## Prompt
Transcribe only the lines from the line with "for i in range(5): put(db[i" through the line with "for i, u in", exactly, counting both of those lines as part of the stretch.

[START Recorded information]

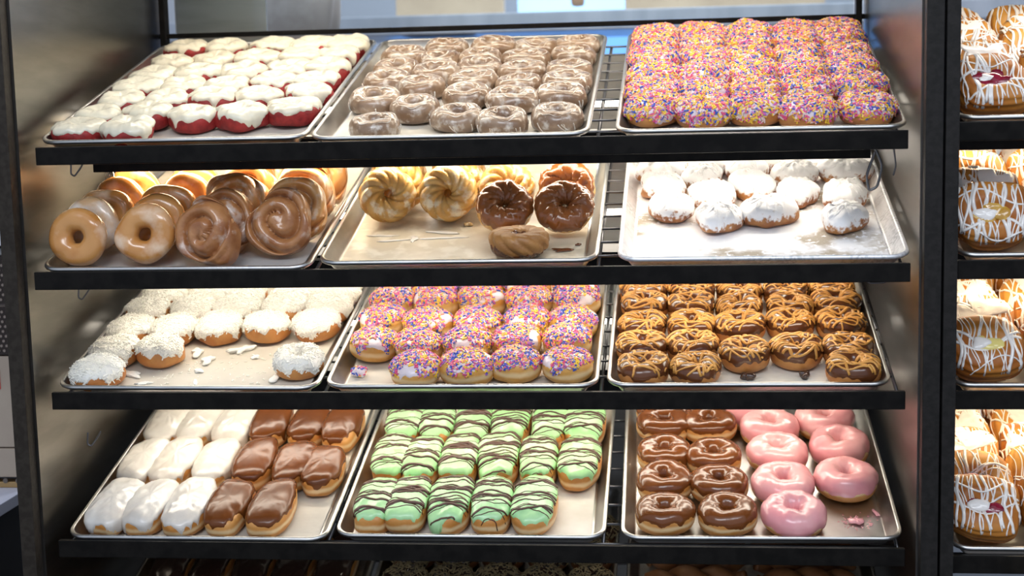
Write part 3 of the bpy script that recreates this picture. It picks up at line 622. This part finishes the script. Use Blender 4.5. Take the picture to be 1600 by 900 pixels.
for r, row in enumerate(S[2, 0, 'coconut']):
    for i, (u, v) in enumerate(row):
        hole = r == 0 and i == 1; u = max(-.172, min(.172, u))
        put(cocoring[0] if hole else coco[(r * 3 + i) % 5], 'coconut_doughnut', flat_at((2, 0), u, max(.058, v), RND.uniform(0, 6)) @ Matrix.Rotation(RND.uniform(-.05, .05), 4, 'X'),
            'white coconut ring doughnut standing apart at front right of its tray' if hole else 'white shredded-coconut doughnut, %s in %s' % ('leftmost' if (r, i) == (0, 0) else place_word(i, len(row)), row_word(r)), 'doughnut', 'coconut doughnuts on the third shelf')
lay((2, 2), S[2, 2, 'peanut'], variants(kind_peanut, 7, 600), 'drizzled_doughnut', 'chocolate doughnut with peanut butter drizzle', 'doughnut', 'peanut butter drizzled doughnuts on the third shelf', .4, .03, .036)
wb_ = variants(lambda s: kind_bar(s, 'white', lo=1.48, drip=.7)[3], 4, 700); cb_ = variants(lambda s: kind_bar(s, 'choc_b')[3], 4, 760)
for r, row in enumerate(S[3, 0, 'john']):
    for i, (u, v) in enumerate(row):
        wh = i < 3; n = 3 if wh else len(row) - 3; j = i if wh else i - 3
        u = max(-.171, min(.172, u)); v = max(.098, v)
        pw = place_word(j, n) if n > 2 else ('left of the pair' if j == 0 else 'right of the pair')
        put((wb_ if wh else cb_)[(r + i) % 4], 'iced_bar', flat_at((3, 0), u, v, RND.uniform(-.05, .05)), '%s long bar doughnut, %s in %s' % ('white-iced' if wh else 'chocolate-iced', pw, row_word(r)),
            'doughnut', 'white iced bars' if wh else 'chocolate iced bars')
rows = [[(max(-.170, min(.172, u)), max(.096, v)) for u, v in row] for row in S[3, 1, 'green']]
lay((3, 1), rows, variants(kind_green, 6, 800), 'mint_bar', 'mint green bar with chocolate stripes', 'doughnut', 'mint green bars', .05, .01)
rc_ = variants(lambda s: kind_ring(s, 'choc_m'), 5, 900); rp_ = variants(lambda s: kind_ring(s, 'pink', .106, .047), 5, 950)
def pair(i, n): return 'only one' if n == 1 else ('left one' if i == 0 else 'right one')
for kn, vs, ds in (('choc', rc_, 'chocolate'), ('pink', rp_, 'pink')):
    for r, row in enumerate(S[3, 2, kn]):
        for i, (u, v) in enumerate(row):
            put(vs[(r * 2 + i) % 5], 'iced_ring_doughnut', flat_at((3, 2), max(-.155, u), max(.068, v), RND.uniform(0, 6)) @ Matrix.Rotation(RND.uniform(-.05, .05), 4, 'X'),
                '%s-iced ring doughnut, %s in %s' % (ds, pair(i, len(row)), row_word(r)), 'doughnut', ds + ' iced rings on the lowest lit shelf')
lay((1, 2), S[1, 2, 'powder'], variants(kind_fritter, 7, 1000), 'powdered_fritter', 'powdered sugar fritter', 'fritter', 'powdered fritters', None, .05, .036)

# upright glazed rings and swirls, file by file
gz = variants(kind_glazed, 4, 1100); gw = variants(lambda s: kind_glazed(s, 'glaze_w'), 1, 1150); sw = variants(kind_swirl, 3, 1200); sl = variants(lambda s: kind_swirl(s, 'swirl_l'), 3, 1250)
lean = math.radians(66)
FILES = [[(-.176, .060, gz[0], 'r'), (-.172, .112, gw[0], 'r'), (-.165, .168, gz[1], 'r'), (-.160, .226, gz[2], 'r'), (-.158, .284, gz[3], 'r')],
         [(-.064, .070, gz[3], 'r'), (-.060, .128, gz[0], 'r'), (-.058, .186, gz[1], 'r'), (-.050, .240, gz[2], 'r'), (-.048, .294, gz[0], 'r')],
         [(.046, .064, sw[0], 's'), (.062, .128, sw[1], 's'), (.062, .200, sl[0], 's'), (.058, .268, sl[1], 's'), (.058, .335, sl[2], 's')],
         [(.158, .115, sw[2], 's'), (.168, .180, sl[1], 's'), (.166, .254, sl[2], 's'), (.172, .325, sl[0], 's')]]
FN = ['leftmost file', 'second file from left', 'third file from left', 'rightmost file']
for fi, fl_ in enumerate(FILES):
    for j, (u, v, ps, t) in enumerate(fl_):
        D, H = (.102, .037) if t == 'r' else (.110, .040)
        d = ('%s upright glazed ring doughnut, %s of the %s' if t == 'r' else '%s upright cinnamon swirl, %s of the %s') % (('white-streaked' if ps is gw[0] else 'golden') if t == 'r' else ('dark brown' if ps in sw else 'pale glazed'), 'front' if j == 0 else ORD[j], FN[fi])
        put(ps, 'glazed_ring_doughnut' if t == 'r' else 'cinnamon_swirl', stand_at((1, 0), u, v, D, H, lean + RND.uniform(-.06, .04), RND.uniform(-.08, .08) + (-.25 if (fi, j) == (2, 0) else 0), RND.uniform(0, 6)), d, 'doughnut' if t == 'r' else 'pastry',
            'upright glazed rings' if t == 'r' else 'upright cinnamon swirls')
cr = variants(kind_cruller, 3, 1300); cc = variants(lambda s: kind_cruller(s, 'cruller', 'choc_cr'), 2, 1350); cbk = [kind_cruller(1390, 'cruller_d', 'choc')]
CR = [(-.150, .245, cr[0], 'plain golden cruller, front of the leftmost file', 70), (-.044, .243, cr[1], 'plain golden cruller, front of the second file', 72),
      (.062, .185, cc[0], 'chocolate-dipped cruller, left one of the pair', 37), (.165, .180, cc[1], 'chocolate-dipped cruller, right one of the pair', 37),
      (-.140, .292, cr[2], 'plain golden cruller hidden just behind the leftmost front cruller', 70), (-.030, .290, cr[0], 'plain golden cruller hidden just behind the second front cruller', 72),
      (-.148, .345, cr[1], 'plain golden cruller at back of the leftmost file', 66), (-.040, .345, cr[2], 'plain golden cruller at back of the second file', 66),
      (.058, .262, cr[2], 'plain golden cruller behind the left chocolate-dipped cruller', 60), (.164, .258, cc[0], 'chocolate-coated cruller standing behind the right chocolate-dipped cruller', 60)]
for u, v, ps, lb, ln in CR:
    put(ps, 'cruller', stand_at((1, 1), u, v, .098, .040, math.radians(ln), RND.uniform(-.12, .12), RND.uniform(0, 6)), lb, 'cruller', 'crullers')
put(cbk[0], 'cruller', FR[(1, 1)] @ Matrix.Translation((.096, .075, .0495)) @ Matrix.Rotation(PI - .12, 4, 'X'), 'brown cruller lying face down at front of its tray', 'cruller', 'crullers')

# danishes in the right-hand case: shingled, leaning on each other
DN = {0: [('berry', 'danish'), (None, 'danish_y'), ('apple', 'danish_y'), (None, 'danish_y'), ('lemon', 'danish_y')], 1: [('apple', 'danish'), (None, 'danish'), ('apple', 'danish_y'), (None, 'danish')],
      2: [('lemon', 'danish'), (None, 'danish'), (None, 'danish_y'), ('lemon', 'danish_y')], 3: [('berry', 'danish'), ('berry', 'danish_y'), (None, 'danish'), (None, 'danish_y'), (None, 'danish')]}
FW = {'berry': 'berry-filled', 'apple': 'apple-filled', 'lemon': 'custard-filled', None: 'plain'}
SW = ['top', 'second', 'third', 'lowest']
dcache = {}
for r in range(4):
    for c_, ux in enumerate((-.168, -.050)):
        for j, (fi, bm) in enumerate(DN[r]):
            kx = (fi, bm, (r + j + c_) % 2)
            if kx not in dcache: dcache[kx] = kind_danish(1500 + 13 * len(dcache), fi, bm)
            v = .074 + j * .084 + (.02 * c_)
            put(dcache[kx], 'danish', stand_at((r, 3), ux + .004 * (j % 2), v, .108, .054, math.radians(34 + 14 * (r == 1)), RND.uniform(-.1, .1)),
                '%s drizzled danish, %s in %s column, %s shelf of right case' % (FW[fi], ORD[j] if j else 'front', 'left' if c_ == 0 else 'right', SW[r]), 'pastry', 'danishes in the right case')
# lowest, unlit shelf
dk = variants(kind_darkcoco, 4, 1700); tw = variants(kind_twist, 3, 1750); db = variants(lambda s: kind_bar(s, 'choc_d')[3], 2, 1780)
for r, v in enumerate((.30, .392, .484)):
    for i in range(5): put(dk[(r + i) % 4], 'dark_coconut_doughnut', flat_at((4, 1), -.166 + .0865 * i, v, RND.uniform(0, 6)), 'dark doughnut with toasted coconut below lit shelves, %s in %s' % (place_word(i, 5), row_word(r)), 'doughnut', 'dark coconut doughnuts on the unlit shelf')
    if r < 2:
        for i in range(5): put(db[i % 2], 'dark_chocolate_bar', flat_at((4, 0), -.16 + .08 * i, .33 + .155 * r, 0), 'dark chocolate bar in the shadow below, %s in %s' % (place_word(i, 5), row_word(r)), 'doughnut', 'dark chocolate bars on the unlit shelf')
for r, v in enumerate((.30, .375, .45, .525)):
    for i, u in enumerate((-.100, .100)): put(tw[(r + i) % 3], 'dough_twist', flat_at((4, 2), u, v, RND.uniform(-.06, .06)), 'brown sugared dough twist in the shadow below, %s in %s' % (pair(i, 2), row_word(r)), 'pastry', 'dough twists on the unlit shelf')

# ================================================================== crumbs, smears and drips left on the pans
def lump(name, m, key, u, v, ax, ay, H, seed, label, cat, rz=0., group=None, rough=.2):
    f = dome_surf(ax, ay, H, seed, rough, .85, au=6); b = dome_body(f, 26, 12)
    return tag(obj(name, mesh(name, *b, M[m]), None, flat_at(key, u, v, rz)), label, cat, group)
bl = S[3, 2, 'blob'][0]
lump('icing_drip', 'pink', (3, 2), *bl[0], .013, .010, .006, 5, 'round drip of pink icing at front right of the ring tray', 'icing')
lump('icing_smear', 'pink', (3, 2), .198, bl[1][1], .003, .012, .003, 6, 'thin pink icing smear near the right wall of the ring tray', 'icing', .3)
R0 = np.random.RandomState(9); sp_ = []
for q in range(46):
    a = R0.rand() * 2 * PI; d = .014 + abs(R0.randn()) * .006; f = dome_surf(.0012 + .002 * R0.rand(), .0008, .001, q, .05); V_, F_ = dome_body(f, 8, 5); c, s = math.cos(a), math.sin(a)
    V_ = np.stack([V_[:, 0] * c - V_[:, 1] * s + d * c * 1.3, V_[:, 0] * s + V_[:, 1] * c + d * s, V_[:, 2]], 1); sp_.append((V_, F_))
tag(obj('icing_splash', mesh('icing_splash', *join(sp_), M['pink']), None, flat_at((3, 2), *bl[0])), 'fine splash of pink drops around the pink drip', 'icing', None, 'stuff')
for q, (u, v) in enumerate(S[2, 0, 'bits'][0]):
    lump('coconut_clump', 'coco_ic', (2, 0), u, v, *((.018, .010, .006), (.014, .012, .006), (.022, .009, .007), (.026, .008, .004), (.014, .006, .003), (.008, .006, .004), (.008, .006, .004), (.016, .008, .005), (.012, .004, .002))[q], 30 + q,
         'fallen clump of white coconut icing, %s bare part of its tray' % ('left back of the', 'centre left of the', 'back centre of the', 'far left of the', 'front left of the', 'middle of the', 'right back of the', 'front right of the', 'front centre of the')[q], 'icing', R0.rand() * 3, 'coconut clumps', .3)
P_ = np.stack(np.meshgrid(np.linspace(-.09, .15, 20), np.linspace(.04, .18, 16), indexing='ij') + [np.zeros((20, 16))], -1)
p_, n_, R_ = scatter(P_, 90, 3, -.5); n_[:] = (0, 0, 1)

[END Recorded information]

## Exercise result
        for i in range(5): put(db[i % 2], 'dark_chocolate_bar', flat_at((4, 0), -.16 + .08 * i, .33 + .155 * r, 0), 'dark chocolate bar in the shadow below, %s in %s' % (place_word(i, 5), row_word(r)), 'doughnut', 'dark chocolate bars on the unlit shelf')
for r, v in enumerate((.30, .375, .45, .525)):
    for i, u in enumerate((-.100, .100)): put(tw[(r + i) % 3], 'dough_twist', flat_at((4, 2), u, v, RND.uniform(-.06, .06)), 'brown sugared dough twist in the shadow below, %s in %s' % (pair(i, 2), row_word(r)), 'pastry', 'dough twists on the unlit shelf')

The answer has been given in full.